--- start ---
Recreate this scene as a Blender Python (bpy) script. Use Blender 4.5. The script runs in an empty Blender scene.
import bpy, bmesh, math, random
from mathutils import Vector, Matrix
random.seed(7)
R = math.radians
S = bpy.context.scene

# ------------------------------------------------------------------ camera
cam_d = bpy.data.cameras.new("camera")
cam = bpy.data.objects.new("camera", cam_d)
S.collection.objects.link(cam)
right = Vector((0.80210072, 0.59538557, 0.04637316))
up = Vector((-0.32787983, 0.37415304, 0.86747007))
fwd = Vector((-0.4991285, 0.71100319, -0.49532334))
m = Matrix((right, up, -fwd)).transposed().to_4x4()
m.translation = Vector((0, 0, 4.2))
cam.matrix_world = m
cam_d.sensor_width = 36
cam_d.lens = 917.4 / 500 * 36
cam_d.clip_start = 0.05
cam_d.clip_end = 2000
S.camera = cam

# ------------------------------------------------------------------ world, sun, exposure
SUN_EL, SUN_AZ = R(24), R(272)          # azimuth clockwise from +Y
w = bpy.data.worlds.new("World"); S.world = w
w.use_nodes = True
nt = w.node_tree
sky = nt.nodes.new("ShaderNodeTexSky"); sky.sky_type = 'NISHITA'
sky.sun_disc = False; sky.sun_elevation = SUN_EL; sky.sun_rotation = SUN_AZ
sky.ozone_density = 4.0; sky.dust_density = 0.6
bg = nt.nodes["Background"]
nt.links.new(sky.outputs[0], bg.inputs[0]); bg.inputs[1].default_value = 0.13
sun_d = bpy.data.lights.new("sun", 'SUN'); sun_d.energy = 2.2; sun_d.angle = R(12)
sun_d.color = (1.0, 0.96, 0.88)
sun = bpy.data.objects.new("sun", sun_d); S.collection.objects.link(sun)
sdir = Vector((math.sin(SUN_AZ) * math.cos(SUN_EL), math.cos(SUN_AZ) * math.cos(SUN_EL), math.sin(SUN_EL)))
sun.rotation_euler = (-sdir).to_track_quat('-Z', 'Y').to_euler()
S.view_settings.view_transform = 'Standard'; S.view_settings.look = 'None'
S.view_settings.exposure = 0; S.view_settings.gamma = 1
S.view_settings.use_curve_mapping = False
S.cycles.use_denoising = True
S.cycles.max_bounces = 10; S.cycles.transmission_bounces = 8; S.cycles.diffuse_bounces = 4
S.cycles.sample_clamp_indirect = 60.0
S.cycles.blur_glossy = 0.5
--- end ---
Set out the complete listing exactly as shown.

Recreate this scene as a Blender Python (bpy) script. Use Blender 4.5. The script runs in an empty Blender scene.
import bpy, bmesh, math, random
from mathutils import Vector, Matrix
random.seed(7)
R = math.radians
S = bpy.context.scene

# ------------------------------------------------------------------ camera
cam_d = bpy.data.cameras.new("camera")
cam = bpy.data.objects.new("camera", cam_d)
S.collection.objects.link(cam)
right = Vector((0.80210072, 0.59538557, 0.04637316))
up = Vector((-0.32787983, 0.37415304, 0.86747007))
fwd = Vector((-0.4991285, 0.71100319, -0.49532334))
m = Matrix((right, up, -fwd)).transposed().to_4x4()
m.translation = Vector((0, 0, 4.2))
cam.matrix_world = m
cam_d.sensor_width = 36
cam_d.lens = 917.4 / 500 * 36
cam_d.clip_start = 0.05
cam_d.clip_end = 2000
S.camera = cam

# ------------------------------------------------------------------ world, sun, exposure
SUN_EL, SUN_AZ = R(24), R(272)          # azimuth clockwise from +Y
w = bpy.data.worlds.new("World"); S.world = w
w.use_nodes = True
nt = w.node_tree
sky = nt.nodes.new("ShaderNodeTexSky"); sky.sky_type = 'NISHITA'
sky.sun_disc = False; sky.sun_elevation = SUN_EL; sky.sun_rotation = SUN_AZ
sky.ozone_density = 4.0; sky.dust_density = 0.6
bg = nt.nodes["Background"]
nt.links.new(sky.outputs[0], bg.inputs[0]); bg.inputs[1].default_value = 0.13
sun_d = bpy.data.lights.new("sun", 'SUN'); sun_d.energy = 2.2; sun_d.angle = R(12)
sun_d.color = (1.0, 0.96, 0.88)
sun = bpy.data.objects.new("sun", sun_d); S.collection.objects.link(sun)
sdir = Vector((math.sin(SUN_AZ) * math.cos(SUN_EL), math.cos(SUN_AZ) * math.cos(SUN_EL), math.sin(SUN_EL)))
sun.rotation_euler = (-sdir).to_track_quat('-Z', 'Y').to_euler()
S.view_settings.view_transform = 'Standard'; S.view_settings.look = 'None'
S.view_settings.exposure = 0; S.view_settings.gamma = 1
S.view_settings.use_curve_mapping = False
S.cycles.use_denoising = True
S.cycles.max_bounces = 10; S.cycles.transmission_bounces = 8; S.cycles.diffuse_bounces = 4
S.cycles.sample_clamp_indirect = 60.0
S.cycles.blur_glossy = 0.5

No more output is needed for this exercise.